The U.S. Geological Survey is assessing the possible effects of increased groundwater withdrawals on the availability and quality of groundwater.

The upper Arkansas River Basin between Buena Vista and Salida, Colorado, is a downfaulted basin, the Buena Vista-Salida structural basin, located between the Sawatch and Mosquito Ranges. The primary aquifers in the Buena Vista-Salida structural basin consist of poorly consolidated to unconsolidated Quaternary-age alluvial and glacial deposits and Tertiary-age basin-fill deposits. Maximum thickness of the alluvial, glacial, and basin-fill deposits is about 5,000 feet, but 95 percent of the water-supply wells in Chaffee County are no more than 300 feet deep. Hydrologic conditions in the 149-square mile study area are described on the basis of hydrologic and geologic data compiled and collected during September 2000 through September 2003. The principal aquifers described in this report are the alluvial-outwash and basin-fill aquifers.

An estimated 3,443 wells pumped about 690 to 1,240 acre-feet for domestic and household use in Chaffee County during 2003. By 2030, projected increases in the population of Chaffee County, Colorado, may require use of an additional 4,000 to 5,000 wells to supply an additional 800 to 1,800 acre-feet per year of groundwater for domestic and household supply.

The estimated specific yield of the upper 300 feet of the alluvial-outwash and basin-fill aquifers ranged from about 0.02 to 0.2. Current (2003) and projected (2030) groundwater withdrawals by domestic and household wells are less than 1 percent of the estimated 472,000 acre-feet of drainable groundwater in the upper 300 feet of the subsurface. Locally, little water is available in the upper 300 feet. In densely populated areas, well interference could result in decreased water levels and well yields, which may require deepening or replacement of wells.
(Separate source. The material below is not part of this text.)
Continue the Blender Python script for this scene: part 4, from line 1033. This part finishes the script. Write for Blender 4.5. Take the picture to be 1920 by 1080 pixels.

Infiltration of surface water diverted for irrigation and from losing streams is the primary source of groundwater recharge in the semiarid basin. Groundwater levels in the alluvial-outwash and basin-fill aquifers vary seasonally with maximum water levels occurring in the early summer after snowmelt runoff peaks. Because of the drought during 2002, relatively large declines in groundwater levels occurred in about one-half of the monitored wells. Differences in water-level altitudes in shallow and deep wells indicate the potential for downward flow in upland areas and support results of preliminary cross-sectional models of groundwater flow. The apparent mean age of groundwater recharge ranged from about 1 to more than 48 years before 2001. The older (pre-1953) water was from wells that were located in groundwater discharge areas. Groundwater flow in the Buena Vista-Salida structural basin drains eastward toward the Arkansas River and, locally, toward the South Arkansas River.

Groundwater in the alluvial-outwash and basin-fill aquifers generally is calcium-bicarbonate water type with less than 250 milligrams per liter dissolved solids. Nitrate concentrations generally were less than 1 to 2 milligrams per liter and do not indicate widespread contamination of groundwater from surface sources.